Fragments were mixed with minute, round melted rock beads known as spherules
flung from the impact site, he said. Such beads are direct evidence of an
impact blast.

"The blast shattered large chunks of the edge of the margin, and they
literally slid down to the depths of the ocean," Bralower said.

Collapsing margins triggered giant submarine avalanches that moved at up to
hundreds of miles an hour and spread across the Gulf of Mexico and into the
Caribbean.

"We find the same mixture of fossils, rocks and spherules in Haiti and in
the central part of the Caribbean suggesting that the submarine avalanches
traveled great distances," Bralower said.

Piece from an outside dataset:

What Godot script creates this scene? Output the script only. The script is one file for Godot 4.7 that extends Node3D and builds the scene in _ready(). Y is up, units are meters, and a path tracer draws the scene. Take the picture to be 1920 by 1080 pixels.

Geologists cannot rule out the possibility that other margins collapsed
because of the blast and that avalanches came from a number of sources, he
said. But it's clear that the impact had a huge effect on Gulf of Mexico
topography.

Among the more spectacular results of the margin collapse, which suddenly
displaced billions of gallons of water, were giant tidal waves that
inundated coastlines around the gulf.

Scientists named the event, which was like a cannon ball hitting a duck pond
-- except on a vastly larger scale -- the Chicxulub impact, after the
Yucatan crater site. Bralower and colleagues dubbed the mixture of
microfossils, rock fragments and impact-created materials they studied the
"Cretaceous-Tertiary boundary cocktail."

Core sampling to about 3,000 feet took place aboard the 470-foot JOIDES
Resolution, the world's largest scientific drill ship.

The National Science Foundation and the Texas A&M University-based Ocean
Drilling Program supported the research.